::: STORED DATA :::

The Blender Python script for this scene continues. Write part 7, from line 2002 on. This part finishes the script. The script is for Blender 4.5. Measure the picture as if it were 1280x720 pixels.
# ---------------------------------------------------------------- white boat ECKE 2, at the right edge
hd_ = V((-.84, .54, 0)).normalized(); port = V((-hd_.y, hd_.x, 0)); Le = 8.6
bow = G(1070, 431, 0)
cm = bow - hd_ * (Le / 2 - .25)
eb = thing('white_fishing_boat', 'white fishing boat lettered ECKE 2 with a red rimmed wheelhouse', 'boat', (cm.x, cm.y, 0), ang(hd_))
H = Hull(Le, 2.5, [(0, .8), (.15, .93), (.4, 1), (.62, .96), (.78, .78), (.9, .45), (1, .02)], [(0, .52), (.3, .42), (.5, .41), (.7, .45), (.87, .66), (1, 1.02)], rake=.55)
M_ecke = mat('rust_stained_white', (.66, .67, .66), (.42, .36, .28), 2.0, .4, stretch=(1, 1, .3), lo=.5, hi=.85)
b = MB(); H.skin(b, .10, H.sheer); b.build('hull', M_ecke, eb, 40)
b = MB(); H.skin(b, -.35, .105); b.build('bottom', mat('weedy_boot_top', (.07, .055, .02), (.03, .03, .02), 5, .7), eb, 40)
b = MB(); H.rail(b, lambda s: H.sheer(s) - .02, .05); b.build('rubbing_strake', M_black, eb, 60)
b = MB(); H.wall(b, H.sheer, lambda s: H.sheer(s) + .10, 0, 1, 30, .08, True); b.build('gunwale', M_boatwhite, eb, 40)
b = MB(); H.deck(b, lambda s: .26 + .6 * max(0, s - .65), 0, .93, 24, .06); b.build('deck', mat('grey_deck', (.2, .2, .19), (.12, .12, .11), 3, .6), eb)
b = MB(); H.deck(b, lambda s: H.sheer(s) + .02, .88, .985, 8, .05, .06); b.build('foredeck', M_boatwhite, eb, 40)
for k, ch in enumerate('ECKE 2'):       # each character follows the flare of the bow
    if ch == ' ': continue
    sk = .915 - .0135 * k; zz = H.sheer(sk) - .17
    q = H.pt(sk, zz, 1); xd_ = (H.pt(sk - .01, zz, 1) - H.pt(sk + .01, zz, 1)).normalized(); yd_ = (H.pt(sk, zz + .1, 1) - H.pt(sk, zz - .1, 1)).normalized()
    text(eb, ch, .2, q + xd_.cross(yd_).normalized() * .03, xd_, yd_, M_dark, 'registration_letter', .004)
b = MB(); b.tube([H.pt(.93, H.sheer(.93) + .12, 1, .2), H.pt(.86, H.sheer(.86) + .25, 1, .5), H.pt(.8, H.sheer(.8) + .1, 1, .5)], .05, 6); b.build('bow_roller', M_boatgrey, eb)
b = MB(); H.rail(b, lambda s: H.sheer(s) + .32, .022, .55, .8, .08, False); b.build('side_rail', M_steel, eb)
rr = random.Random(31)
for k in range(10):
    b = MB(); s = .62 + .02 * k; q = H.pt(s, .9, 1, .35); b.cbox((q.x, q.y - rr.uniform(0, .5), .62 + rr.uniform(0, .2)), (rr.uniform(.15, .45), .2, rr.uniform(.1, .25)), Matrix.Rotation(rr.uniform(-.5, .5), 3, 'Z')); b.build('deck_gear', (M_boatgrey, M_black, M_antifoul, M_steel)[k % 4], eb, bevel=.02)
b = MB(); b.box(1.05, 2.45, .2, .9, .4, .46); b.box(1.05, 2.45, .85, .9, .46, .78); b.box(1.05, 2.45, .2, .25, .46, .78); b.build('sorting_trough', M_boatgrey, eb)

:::

THE REQUEST: Copy all the lines, exactly.

EXPECTED OUTPUT:
The Blender Python script for this scene continues. Write part 7, from line 2002 on. This part finishes the script. The script is for Blender 4.5. Measure the picture as if it were 1280x720 pixels.
# ---------------------------------------------------------------- white boat ECKE 2, at the right edge
hd_ = V((-.84, .54, 0)).normalized(); port = V((-hd_.y, hd_.x, 0)); Le = 8.6
bow = G(1070, 431, 0)
cm = bow - hd_ * (Le / 2 - .25)
eb = thing('white_fishing_boat', 'white fishing boat lettered ECKE 2 with a red rimmed wheelhouse', 'boat', (cm.x, cm.y, 0), ang(hd_))
H = Hull(Le, 2.5, [(0, .8), (.15, .93), (.4, 1), (.62, .96), (.78, .78), (.9, .45), (1, .02)], [(0, .52), (.3, .42), (.5, .41), (.7, .45), (.87, .66), (1, 1.02)], rake=.55)
M_ecke = mat('rust_stained_white', (.66, .67, .66), (.42, .36, .28), 2.0, .4, stretch=(1, 1, .3), lo=.5, hi=.85)
b = MB(); H.skin(b, .10, H.sheer); b.build('hull', M_ecke, eb, 40)
b = MB(); H.skin(b, -.35, .105); b.build('bottom', mat('weedy_boot_top', (.07, .055, .02), (.03, .03, .02), 5, .7), eb, 40)
b = MB(); H.rail(b, lambda s: H.sheer(s) - .02, .05); b.build('rubbing_strake', M_black, eb, 60)
b = MB(); H.wall(b, H.sheer, lambda s: H.sheer(s) + .10, 0, 1, 30, .08, True); b.build('gunwale', M_boatwhite, eb, 40)
b = MB(); H.deck(b, lambda s: .26 + .6 * max(0, s - .65), 0, .93, 24, .06); b.build('deck', mat('grey_deck', (.2, .2, .19), (.12, .12, .11), 3, .6), eb)
b = MB(); H.deck(b, lambda s: H.sheer(s) + .02, .88, .985, 8, .05, .06); b.build('foredeck', M_boatwhite, eb, 40)
for k, ch in enumerate('ECKE 2'):       # each character follows the flare of the bow
    if ch == ' ': continue
    sk = .915 - .0135 * k; zz = H.sheer(sk) - .17
    q = H.pt(sk, zz, 1); xd_ = (H.pt(sk - .01, zz, 1) - H.pt(sk + .01, zz, 1)).normalized(); yd_ = (H.pt(sk, zz + .1, 1) - H.pt(sk, zz - .1, 1)).normalized()
    text(eb, ch, .2, q + xd_.cross(yd_).normalized() * .03, xd_, yd_, M_dark, 'registration_letter', .004)
b = MB(); b.tube([H.pt(.93, H.sheer(.93) + .12, 1, .2), H.pt(.86, H.sheer(.86) + .25, 1, .5), H.pt(.8, H.sheer(.8) + .1, 1, .5)], .05, 6); b.build('bow_roller', M_boatgrey, eb)
b = MB(); H.rail(b, lambda s: H.sheer(s) + .32, .022, .55, .8, .08, False); b.build('side_rail', M_steel, eb)
rr = random.Random(31)
for k in range(10):
    b = MB(); s = .62 + .02 * k; q = H.pt(s, .9, 1, .35); b.cbox((q.x, q.y - rr.uniform(0, .5), .62 + rr.uniform(0, .2)), (rr.uniform(.15, .45), .2, rr.uniform(.1, .25)), Matrix.Rotation(rr.uniform(-.5, .5), 3, 'Z')); b.build('deck_gear', (M_boatgrey, M_black, M_antifoul, M_steel)[k % 4], eb, bevel=.02)
b = MB(); b.box(1.05, 2.45, .2, .9, .4, .46); b.box(1.05, 2.45, .85, .9, .46, .78); b.box(1.05, 2.45, .2, .25, .46, .78); b.build('sorting_trough', M_boatgrey, eb)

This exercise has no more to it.